Ailleurs, peuplé par des personnages moins caricaturaux, le Klondike assume une plus grande complexité. C’est sans doute ici que se déploie la richesse des expériences et des histoires que London a ramenées de son voyage. The white silence, par exemple, érige le leitmotiv d’un grand nombre de ses récits du Klondike — le silence blanc — en un monument, incarné non seulement par la lancée finale du corps de Mason, aventurier mort d’un accident, en haut d’un pin, mais, d’une manière plus signifiante, par la douleur muette mais insupportablement écrasante que ce même silence fait peser sur ses voyageurs. D’un autre côté, An Odyssey of the North raconte l’odyssée tragique de Naass, chef indien descendant d’un navigateur, qui part retrouver sa conjointe enlevée lors de leurs noces par un marin. Le style de ces oeuvres est celui du conteur. Jack London relate, avec franchise et simplicité, les paysages austères du Grand Nord, la force physique et la violence, les émotions frustes et silencieuses. Dans ce monde éloigné de la civilisation, décrit par un langage dépourvu de toute sophistication, les sentiments que London nous fait éprouver atteignent une pureté extraordinaire qui semble ne pouvoir venir que d’un temps plus primitif, et, sans doute pour cette raison, le charme durable de ce second Klondike a quelque chose de nostalgique.
Le style de ces oeuvres est celui du conteur.
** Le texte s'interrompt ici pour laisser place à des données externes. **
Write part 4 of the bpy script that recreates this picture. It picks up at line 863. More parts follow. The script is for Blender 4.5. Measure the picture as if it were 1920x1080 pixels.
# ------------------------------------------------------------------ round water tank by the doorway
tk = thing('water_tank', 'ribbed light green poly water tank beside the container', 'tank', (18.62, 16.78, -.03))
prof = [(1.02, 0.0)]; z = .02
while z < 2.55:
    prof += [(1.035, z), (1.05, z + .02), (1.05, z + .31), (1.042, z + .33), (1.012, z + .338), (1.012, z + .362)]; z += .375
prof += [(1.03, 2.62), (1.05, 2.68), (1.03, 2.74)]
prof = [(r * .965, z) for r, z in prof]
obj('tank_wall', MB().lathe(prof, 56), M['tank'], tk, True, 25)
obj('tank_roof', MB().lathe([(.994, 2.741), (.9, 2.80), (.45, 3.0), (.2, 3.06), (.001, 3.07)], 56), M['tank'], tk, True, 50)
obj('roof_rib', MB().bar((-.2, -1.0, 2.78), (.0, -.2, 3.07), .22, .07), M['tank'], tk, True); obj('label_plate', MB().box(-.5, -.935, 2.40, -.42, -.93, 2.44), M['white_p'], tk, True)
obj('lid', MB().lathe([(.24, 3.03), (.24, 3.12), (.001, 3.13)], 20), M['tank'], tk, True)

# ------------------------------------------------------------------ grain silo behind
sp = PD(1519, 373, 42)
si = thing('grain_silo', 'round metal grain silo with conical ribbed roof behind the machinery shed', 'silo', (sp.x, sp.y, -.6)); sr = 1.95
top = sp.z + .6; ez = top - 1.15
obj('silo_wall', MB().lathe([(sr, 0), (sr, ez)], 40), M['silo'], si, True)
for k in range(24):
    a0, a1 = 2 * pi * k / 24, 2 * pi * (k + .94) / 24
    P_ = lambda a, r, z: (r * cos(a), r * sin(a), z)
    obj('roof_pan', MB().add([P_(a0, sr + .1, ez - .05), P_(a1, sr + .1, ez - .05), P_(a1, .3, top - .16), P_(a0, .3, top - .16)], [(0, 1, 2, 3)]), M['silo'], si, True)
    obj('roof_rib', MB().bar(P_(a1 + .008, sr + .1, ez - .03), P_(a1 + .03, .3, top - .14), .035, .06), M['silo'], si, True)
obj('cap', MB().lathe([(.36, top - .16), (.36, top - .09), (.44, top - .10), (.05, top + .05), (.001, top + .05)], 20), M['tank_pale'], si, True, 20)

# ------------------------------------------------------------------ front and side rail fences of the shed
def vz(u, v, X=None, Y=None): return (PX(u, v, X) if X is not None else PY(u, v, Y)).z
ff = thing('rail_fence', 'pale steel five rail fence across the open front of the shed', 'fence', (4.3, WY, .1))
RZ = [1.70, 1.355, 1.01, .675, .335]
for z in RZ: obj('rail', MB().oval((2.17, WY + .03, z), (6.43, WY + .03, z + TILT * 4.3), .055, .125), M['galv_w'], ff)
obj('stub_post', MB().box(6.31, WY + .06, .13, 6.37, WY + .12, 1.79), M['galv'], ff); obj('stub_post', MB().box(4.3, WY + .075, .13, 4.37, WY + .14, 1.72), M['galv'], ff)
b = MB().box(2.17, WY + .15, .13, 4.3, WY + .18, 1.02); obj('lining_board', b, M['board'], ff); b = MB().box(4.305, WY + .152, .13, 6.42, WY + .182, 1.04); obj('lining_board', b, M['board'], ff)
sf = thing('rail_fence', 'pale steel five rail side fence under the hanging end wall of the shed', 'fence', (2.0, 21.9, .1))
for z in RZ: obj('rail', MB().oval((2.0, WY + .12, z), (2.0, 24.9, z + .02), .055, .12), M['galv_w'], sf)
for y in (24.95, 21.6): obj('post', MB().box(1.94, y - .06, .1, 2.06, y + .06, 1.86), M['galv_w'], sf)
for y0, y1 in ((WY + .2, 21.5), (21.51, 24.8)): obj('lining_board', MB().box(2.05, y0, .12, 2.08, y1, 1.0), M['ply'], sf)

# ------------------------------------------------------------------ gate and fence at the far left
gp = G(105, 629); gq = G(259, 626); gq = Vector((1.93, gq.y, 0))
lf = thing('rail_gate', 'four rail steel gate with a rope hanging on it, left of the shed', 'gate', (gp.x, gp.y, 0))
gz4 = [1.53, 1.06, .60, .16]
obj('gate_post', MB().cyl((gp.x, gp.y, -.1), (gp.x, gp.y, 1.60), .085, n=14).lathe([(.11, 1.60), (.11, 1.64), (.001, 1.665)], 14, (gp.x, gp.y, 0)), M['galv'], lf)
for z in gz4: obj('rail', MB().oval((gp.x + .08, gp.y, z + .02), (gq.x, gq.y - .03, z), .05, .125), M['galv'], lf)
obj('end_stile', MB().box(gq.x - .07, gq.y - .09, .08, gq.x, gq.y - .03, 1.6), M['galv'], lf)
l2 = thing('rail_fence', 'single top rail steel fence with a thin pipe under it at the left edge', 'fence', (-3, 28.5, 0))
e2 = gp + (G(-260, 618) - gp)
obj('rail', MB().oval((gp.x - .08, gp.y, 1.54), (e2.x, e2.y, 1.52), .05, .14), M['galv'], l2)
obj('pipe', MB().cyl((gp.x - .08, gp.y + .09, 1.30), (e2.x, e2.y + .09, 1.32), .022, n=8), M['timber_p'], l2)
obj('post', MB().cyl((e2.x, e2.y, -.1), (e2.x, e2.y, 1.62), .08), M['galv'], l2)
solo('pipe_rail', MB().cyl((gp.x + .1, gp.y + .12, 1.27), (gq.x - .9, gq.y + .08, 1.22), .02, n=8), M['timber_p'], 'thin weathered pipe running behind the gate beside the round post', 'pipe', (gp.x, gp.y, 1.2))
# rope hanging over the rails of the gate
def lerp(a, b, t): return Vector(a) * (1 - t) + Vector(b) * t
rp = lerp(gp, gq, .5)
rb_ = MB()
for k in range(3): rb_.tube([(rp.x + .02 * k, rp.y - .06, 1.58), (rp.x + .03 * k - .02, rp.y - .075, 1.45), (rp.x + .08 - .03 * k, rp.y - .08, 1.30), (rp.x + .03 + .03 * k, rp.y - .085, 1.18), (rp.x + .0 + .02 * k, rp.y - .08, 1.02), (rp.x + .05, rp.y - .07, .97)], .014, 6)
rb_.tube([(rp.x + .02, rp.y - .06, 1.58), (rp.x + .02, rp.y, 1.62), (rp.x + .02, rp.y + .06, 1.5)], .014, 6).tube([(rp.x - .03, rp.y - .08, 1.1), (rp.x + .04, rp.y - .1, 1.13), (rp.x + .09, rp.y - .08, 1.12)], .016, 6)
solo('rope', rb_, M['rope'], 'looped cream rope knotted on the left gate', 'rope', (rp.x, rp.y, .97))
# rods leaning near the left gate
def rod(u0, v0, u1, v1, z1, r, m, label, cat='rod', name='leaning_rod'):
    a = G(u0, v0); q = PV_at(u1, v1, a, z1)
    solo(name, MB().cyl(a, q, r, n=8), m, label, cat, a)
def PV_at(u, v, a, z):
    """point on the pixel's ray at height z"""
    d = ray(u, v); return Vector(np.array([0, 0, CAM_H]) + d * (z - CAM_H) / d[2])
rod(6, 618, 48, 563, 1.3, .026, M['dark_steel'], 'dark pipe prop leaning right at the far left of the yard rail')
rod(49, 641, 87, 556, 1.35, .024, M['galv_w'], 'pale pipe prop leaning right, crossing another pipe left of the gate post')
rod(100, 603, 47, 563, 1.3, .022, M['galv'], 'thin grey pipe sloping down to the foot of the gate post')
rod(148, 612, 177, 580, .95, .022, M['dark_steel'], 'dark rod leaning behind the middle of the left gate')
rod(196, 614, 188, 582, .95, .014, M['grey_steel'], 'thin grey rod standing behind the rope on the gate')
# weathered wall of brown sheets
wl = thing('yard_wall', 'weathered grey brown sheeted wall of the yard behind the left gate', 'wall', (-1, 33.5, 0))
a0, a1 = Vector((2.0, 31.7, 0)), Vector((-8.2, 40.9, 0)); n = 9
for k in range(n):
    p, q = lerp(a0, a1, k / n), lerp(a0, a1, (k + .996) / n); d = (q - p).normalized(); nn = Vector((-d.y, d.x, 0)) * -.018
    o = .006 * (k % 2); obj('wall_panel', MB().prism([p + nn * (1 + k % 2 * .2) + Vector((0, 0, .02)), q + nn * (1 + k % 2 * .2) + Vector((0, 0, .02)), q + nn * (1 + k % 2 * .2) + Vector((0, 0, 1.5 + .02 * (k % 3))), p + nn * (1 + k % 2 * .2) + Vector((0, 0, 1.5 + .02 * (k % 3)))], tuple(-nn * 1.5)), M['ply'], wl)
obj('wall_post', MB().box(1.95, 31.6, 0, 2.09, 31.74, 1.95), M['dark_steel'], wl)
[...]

Jack London relate, avec franchise et simplicité, les paysages austères du Grand Nord, la force physique et la violence, les émotions frustes et silencieuses.
Le Klondike peut aussi être un endroit où l’homme est seul avec lui-même. To build a fire arrive à la fin de la série des contes du Grand Nord et raconte une histoire singulière dans un Klondike radicalement différent des précédents. Un homme sans nom entreprend seul une traversée périlleuse dans le froid meurtrier. Il avance avec confiance mais tombe malgré tout dans les pièges que lui tend la nature : une mare d’eau sous la neige lui trempe les jambes, après quoi il réussit à faire un feu pour les sécher, mais avant qu’il n’y parvienne, la neige déposée sur les branches de pins au-dessus de lui tombe en étouffant le feu. La fin de l’histoire décrit les derniers instants de l’homme qui, incapable de refaire un feu avec ses membres progressivement engourdis par le froid, gèle jusqu’à la mort, sombrant dans “le sommeil le plus confortable et le plus satisfaisant qu’il eût jamais connu”.
Contemplation sur l’existence
Ce Klondike, n’ayant aucune autre spécificité que le froid extrême qu’il offre pour la mise en scène de cette mort singulière, est complètement vide des idéologies et des émotions présentes ailleurs. Il devient, en revanche, un sanctuaire pour la contemplation de l’existence.. Il existe des manières plus élaborées d’aborder la question de l’existence, mais Jack London choisit le chemin le plus court en décrivant un homme sans imagination, sans réflexion et sans Dieu, et dont l’expérience de la réalité s’arrête à ses sensations, ses désirs, sa peur, et la paix qu’il éprouve au moment de mourir. Cette réduction représente une apogée de la forme de la nouvelle, car en ces peu de lignes est inséré un schéma complet de l’être au monde. Ici, le Klondike n’est qu’un autre nom du cosmos.
London est un écrivain qui n’a jamais cessé de vouloir dépasser ses limites. Avec ce dernier Klondike, un seuil infranchissable semble avoir été atteint par son langage profondément matérialiste. D’une certaine manière, To build a fire décrit la conscience au moment de son anéantissement, avant le grand silence. Un commentateur a remarqué que London “lacked the mental and spiritual equipment to express tensions and conflicts at deeper levels”. Il y a sans doute une part de vérité dans ces propos, mais ce qui est extraordinaire chez London, c’est justement le courage et la franchise avec lesquels il poursuit l’expérimentation qui consiste à pousser l’expression matérialiste vers sa limite. Chez London, les personnages sont en lutte contre leur incapacité à atteindre leur intériorité, mais l’écriture n’est jamais aussi belle que quand ils s’effondrent sur le seuil de leur âme.